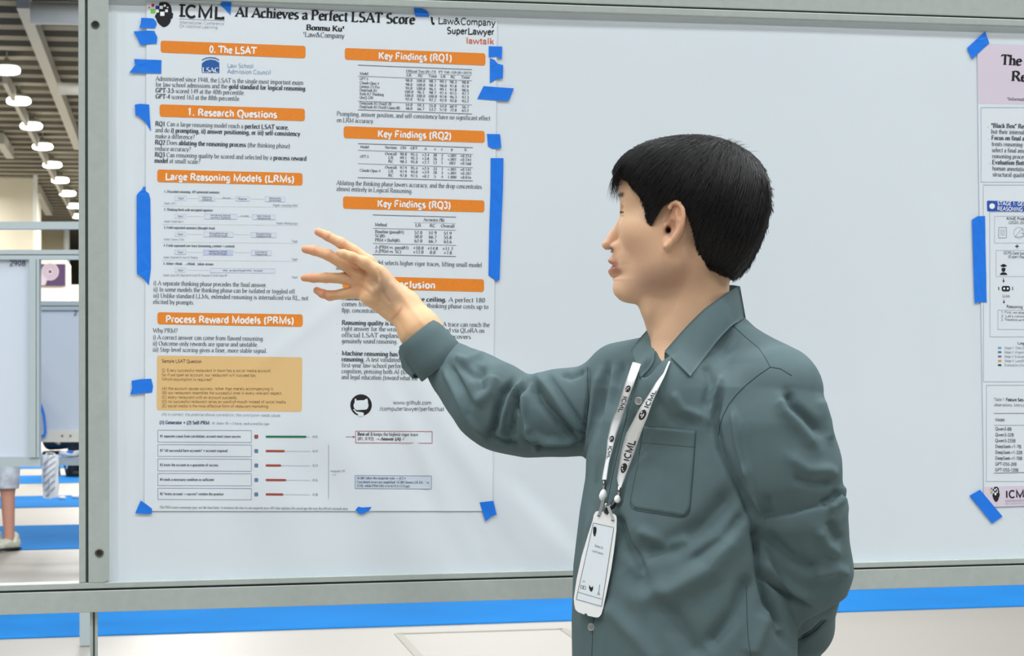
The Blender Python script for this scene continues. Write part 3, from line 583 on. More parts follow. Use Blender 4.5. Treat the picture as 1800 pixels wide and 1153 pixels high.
for (ya, yb), t, x1, bar in (((756, 777), '#1 separates cause from correlation; account must cause success', 423.4, 538.4), ((781.4, 802), '#2 "all successful have accounts" ≠ account required', 399.8, 500.4), ((806.4, 827.6), '#3 treats the account as a guarantee of success', 383.6, 494.2), ((832, 853.3), '#4 reads a necessary condition as sufficient', 376.2, 503), ((858, 877.8), '#5 "every account → success" restates the premise', 393, 498)):
    bxs.rect(277.5, ya, 442, yb, .7, .004); ym = (ya+yb)/2+1; tx.text(t, 281, ym+1, x1, ym+1.5, 6.6, wt=.5)
    trk.line(bar, ym, 545, ym+.3, 1.4); val.text({538.4: '0.92', 500.4: '0.42', 494.2: '0.33', 503: '0.45', 498: '0.38'}[bar], 549.6, ym+2, 558.6, ym+2.2, 6, wt=.3)
    nm = 'green_bar' if bar > 530 else 'red_bar'
    Ink(.0012).quad((467, ym-1.8), (bar, ym-1.6), (bar, ym+1.9), (467, ym+1.7), 1.5, 5).build('score_bar', mat(nm, (22, 122, 84) if bar > 530 else (170, 66, 48)), poster, 'green score bar' if bar > 530 else None)
    cx = 450.5; Ink(.0010).quad((cx-3.3, ym-3.3), (cx+3.3, ym-3.3), (cx+3.3, ym+3.3), (cx-3.3, ym+3.3), 1.5, 4).build('verdict_badge', mat('badge_red', (158, 44, 44)) if bar > 530 else mat('badge_blue', (92, 128, 162)), poster)
    val.text('A' if bar > 530 else 'C', cx-1.8, ym+2, cx+1.8, ym+2, 6, font='sans', wt=.3)
bxs.build('answer_box', mat('box_edge', (128, 144, 164)), poster); tx.build('answer_lettering', M_ink2, poster); trk.build('score_track', mat('track', (208, 218, 228)), poster); val.build('score_lettering', M_ink3, poster)
k = Ink(.0012).text('The PRM scores reasoning rigor, not the final letter; it overturns the four-to-one majority trace (#1) that explains the causal gap the way the official rationale does.', 279.9, 893.4, 612.5, 896, 6.4, wt=.3, slant=.25).line(577.6, 782, 577.6, 877, .6).text('majority 3/5', 581, 829.4, 607, 829.6, 5.6, wt=.1).text('→ C', 582, 836, 592, 836, 5.6, wt=.1); k.build('footnote_lettering', M_ink3, poster)
# code-host mark and address
cx, cy, r = 634.6, 712, 18.9
disc = Ink(.0008); disc.poly([(cx+r*math.cos(a), cy+r*math.sin(a)) for a in np.linspace(0, 2*math.pi, 40)[:-1]]); mk = disc.build('round_emblem', M_ink, poster)
S6 = lambda x, y: (600+x/5.49, 670+y/5.49)
k = Ink(.0014); k.poly([S6(*p) for p in ((130, 168), (150, 176), (168, 184), (190, 181), (215, 183), (232, 174), (250, 168), (256, 190), (257, 212), (262, 232), (256, 258), (240, 274), (218, 281), (214, 284), (216, 300), (216, 334), (190, 340), (160, 334), (160, 316), (146, 310), (132, 298), (124, 284), (112, 276), (118, 268), (132, 276), (142, 290), (152, 296), (164, 294), (166, 284), (146, 278), (128, 266), (118, 246), (118, 226), (128, 204), (128, 188))])
k.build('cut_out', M_paper, mk)
Ink(.0012).text('www.github.com', 690.6, 710.4, 758, 711, 10.6, font='sans', wt=.15).text('/computerlawyer/perfectlsat', 667.6, 721.4, 780.5, 722, 10.6, font='sans', wt=.15).build('address_lettering', M_ink2, poster)
k = Ink(.0010).rect(624.9, 757.8, 759.6, 778.4, .9, .004).line(607.5, 767.8, 621.6, 767.8, .8); k.poly([(620, 765.8), (624.4, 767.8), (620, 769.8)]); k.build('verdict_box', mat('maroon_line', (168, 76, 88)), poster)
Ink(.0012).text('*Best-of-5* keeps the highest-rigor trace', 628.4, 765.4, 734.5, 766.2, 8.2, wt=.2).text('(#1, 0.92)  → *Answer (A)* ✓', 628.4, 773.4, 711, 774.2, 8.2, wt=.2).build('verdict_lettering', mat('plum_ink', (86, 62, 74)), poster)
nb = Ink(.0006).quad((624, 835.6), (758, 836.4), (758, 859.4), (624, 858.6), 1, 8).build('note_box', mat('note_print', (206, 218, 232)), poster)
Ink(.0012).rect(624, 835.6, 758, 858.6, .5, .006).text('SC@5 takes the majority vote → (C) ✗', 627, 842, 713, 842.6, 6.4, wt=.35).text('Correlated errors are amplified: SC@5 lowers LR (50.0 vs', 627, 849, 754, 850, 6.4, wt=.35).text('52.0), while PRM lifts it to 62.0 (+12.0 pp)', 627, 855.6, 720, 856.4, 6.4, wt=.35).build('lettering', mat('slate_ink', (74, 96, 122)), nb)

# ------------------------------------------------------------------ tape on the main poster
a = lambda L, s, x0, y0: [(x0+x/s, y0+y/s) for x, y in L]
g = 'blue tape strips on the orange-banner poster'
TP = [
 (a([(203,228),(280,230),(355,235),(388,270),(400,310),(375,358),(260,356),(178,352),(198,300)], 7.2, 220, 0), 'small blue tape at the upper left corner, just left of the head emblem'),
 (a([(105,400),(270,388),(370,392),(382,425),(407,470),(398,552),(300,560),(195,572),(160,495)], 7.2, 220, 0), 'second blue tape down the left edge, its left end slanted'),
 (a([(60,400),(245,407),(243,497),(28,492),(68,440)], 3.844, 220, 0), 'wide horizontal blue tape left of the council logo'),
 (a([(65,708),(100,702),(162,707),(166,800),(174,885),(140,830),(95,787),(70,780)], 3.844, 220, 0), 'blue tape torn to a long point left of the research questions banner'),
 (a([(78,205),(92,185),(112,168),(125,145),(140,150),(131,170),(160,192),(170,230),(172,400),(174,700),(160,810),(115,755),(80,738),(78,480)], 3.844, 220, 290), 'long vertical blue tape on the left edge beside the diagram'),
 (a([(38,303),(90,294),(155,290),(166,335),(160,372),(90,378),(30,385),(42,345)], 3.392, 220, 580), 'blue tape on the left edge beside the tan question box'),
 (a([(93,1017),(130,1042),(160,1065),(158,1097),(60,1093)], 3.392, 220, 580), 'blue tape holding the bottom left corner'),
 (a([(1270,8),(1345,8),(1340,90),(1333,188),(1260,115),(1200,62),(1215,40)], 7.2, 220, 0), 'pointed blue tape at the top between acronym and title'),
 (a([(243,112),(300,109),(360,108),(372,135),(440,165),(478,205),(487,268),(380,266),(272,262)], 9, 700, 0), 'blue tape at the top edge right of the title'),
 (a([(1150,312),(1241,315),(1238,402),(1205,383),(1150,385)], 3.844, 560, 0), 'uppermost small blue tape on the right edge'),
 (a([(1158,393),(1190,405),(1210,430),(1248,440),(1245,532),(1215,530),(1158,560)], 3.844, 560, 0), 'ragged blue tape just below the uppermost one on the right edge'),
 (a([(1115,582),(1220,590),(1320,597),(1285,682),(1180,676),(1073,667)], 3.844, 560, 0), 'slanted horizontal blue tape on the right edge'),
 (a([(1138,905),(1226,907),(1235,1000),(1180,1005),(1145,988)], 3.844, 560, 0), 'squarish blue tape right of the second findings banner'),
 ([(862.5, 278), (885, 278), (884, 330), (881, 400), (878, 491.6), (873.5, 494.5), (858.4, 484), (860, 400), (862, 340)], 'long vertical blue tape on the right edge'),
 (a([(220,1072),(235,1053),(260,1058),(315,1055),(300,1078),(265,1095),(240,1095)], 3.392, 560, 580), 'small crumpled blue tape at the middle of the bottom edge'),
 (a([(960,1028),(1040,1018),(1060,1100),(1035,1108),(995,1140)], 3.392, 560, 580), 'blue tape holding the bottom right corner')]
for pts, lb_ in TP: tape(pts, lb_, g, .0011)

# ------------------------------------------------------------------ second poster at the right edge of the frame
p2 = empty('research_poster', onY(1900, 480, YP)); tag(p2, 'pink headed poster cut off by the right edge of the frame', 'poster')
R = lambda x, y, y0=0: (1650+x/3.29, y0+y/3.29)
paper_sheet((1717.5, 77), (2320, 98), (2326, 872), (1730, 891.5), M_paper, p2)
paper_sheet((1717.5, 77), (2320, 98), (2321, 193), (1719.8, 182), M_pink, p2, 'header_band', .0002, 60, 12)
paper_sheet((1728.8, 856), (2326, 838), (2326.4, 871.6), (1729.6, 891), M_pink, p2, 'footer_band', .0002, 60, 6)
k = Ink(.0012).text('The', 1759, 113.4, 1795.6, 115.4, 26, wt=.8).text('Re', 1777.6, 142, 1805, 143.6, 26, wt=.8); k.build('title_lettering', M_ink, p2)
k = Ink(.0012)
for t, x, y, w, b in (('"Black Box" Rea', 1742, 225, 62, .8), ('but their internal r', 1742, 235.6, 64, .15), ('Focus on final an', 1742.6, 246.4, 63, .8), ('treats reasoning tr', 1743, 257.2, 62, .15), ('select a final answ', 1743.4, 268, 63, .15), ('reasoning process', 1744, 278.6, 62, .15), ('Evaluation Bottl', 1744, 289.4, 60, .8), ('human annotation', 1744.4, 300.2, 62, .15), ('structural quality', 1744.8, 310.8, 60, .15)):
    k.text(t, x, y-1, x+w, y+.6, 11, wt=b)
for x, y in ((1734, 226), (1735.5, 247.4), (1737, 290)): k.text('•', x, y, x+4.4, y, 11)
k.text('¹Informatio', 1769.6, 176.4, 1806, 177.6, 8.5, wt=.1); k.build('paragraph', M_ink2, p2)
k = Ink(.0010)
for x0, y0, x1, y1 in ((1724.5, 189, 2300, 320), (1728.5, 325, 2302, 671), (1733.5, 677, 2305, 846)): k.rect(x0, y0, x1, y1, .8, .0)
k.rect(1740, 372, 2290, 592, .8, 0).rect(1748.5, 380, 1860, 427, .6, 0).rect(1751, 440, 1860, 486, .6, 0).rect(1754, 545, 1900, 579, .7, 0); k.build('panel_outline', M_line, p2)
b = Ink(.0008).quad((1735, 352.6), (1900, 357), (1900, 375), (1735.4, 371.4), 2, 10).build('stage_banner', mat('royal_print', (28, 84, 176)), p2)
k = Ink(.0013).text('STAGE 1: GENERATE', 1753, 360.4, 1830, 362.4, 9.6, font='sans', wt=.8).text('REASONING TRACES', 1753, 369.6, 1830, 371.6, 9.6, font='sans', wt=.8); k.poly([(1744+5*math.cos(t), 362.3+5*math.sin(t)) for t in np.linspace(0, 6.28, 16)[:-1]]); k.build('lettering', M_wprint, b)
k = Ink(.0012).text('AIME Problem', 1769, 386, 1812, 387, 7, font='sans', wt=.6).text('(2020-2025)', 1773, 393, 1810, 394, 7, font='sans', wt=.2).text('GCPS Gold Solution', 1764, 446.5, 1812, 448, 7, font='sans', wt=.4).text('(Expert Reason)', 1772, 453, 1812, 454, 7, font='sans', wt=.2).text('Reasoning Tr', 1769, 541, 1806, 542, 7.4, font='sans', wt=.5).text('LLMs', 1762, 522, 1775, 522.4, 6.4, font='sans', wt=.4)
for t, y in (('1. First, we observe', 551), ('2. Let\'s consider', 557.6), ('3. Therefore we have', 564)): k.text(t, 1759.6, y-.4, 1808, y+.4, 6, font='sans', wt=.2)
k.text('Legend', 1788, 605, 1812, 605.6, 6.6, font='sans', wt=.4)
k.text('Table 1: *Feature Sets*', 1746.6, 704.4, 1799, 705.2, 7.6, font='sans', wt=.1).text('observations, Metrics', 1746.8, 713.6, 1800, 714.6, 7.4, font='sans', wt=.1, slant=.2)
k.line(1746.6, 726.6, 1900, 726, .7).line(1747, 747.6, 1900, 747, .5).line(1746.6, 831.4, 1900, 829, .8); k.text('Model', 1749, 740, 1765.6, 740.4, 8, font='sans', wt=.5)
for i, (t, w) in enumerate((('Qwen3-8B', 29), ('Qwen3-32B', 33), ('Qwen3-235B', 36), ('DeepSeek-r1-7B', 46), ('DeepSeek-r1-32B', 48), ('DeepSeek-r1-70B', 48), ('GPT-OSS-20B', 38), ('GPT-OSS-120B', 41))): k.text(t, 1749, 756+i*10.3, 1749+w, 756.6+i*10.3, 7.8, font='sans', wt=.5)
k.build('table_lettering', M_ink2, p2)
k = Ink(.0010)      # small pictograms: page, geometry sketch, plus sign, scholar, robot, arrows
k.rect(1755.6, 399.6, 1769.4, 418, .7, 0)
for i in range(4): k.line(1758, 404+i*3, 1767, 404.2+i*3, .5)
k.poly([(1791+10*math.cos(t), 409+10*math.sin(t)) for t in (0.1, .2)]+[(1791, 409)]); k.line(1784, 417, 1797, 401, .6).line(1797, 401, 1800, 415, .6).line(1784, 417, 1800, 415, .6)
for j in range(20):
    t0, t1 = j*.314, (j+1)*.314; k.line(1792+9.6*math.cos(t0), 409+9.6*math.sin(t0), 1792+9.6*math.cos(t1), 409+9.6*math.sin(t1), .5)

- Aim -
Filter the data for the string "wide" and copy every line that has it.

- Task response -
The Blender Python script for this scene continues. Write part 3, from line 583 on. More parts follow. Use Blender 4.5. Treat the picture as 1800 pixels wide and 1153 pixels high.
 (a([(60,400),(245,407),(243,497),(28,492),(68,440)], 3.844, 220, 0), 'wide horizontal blue tape left of the council logo'),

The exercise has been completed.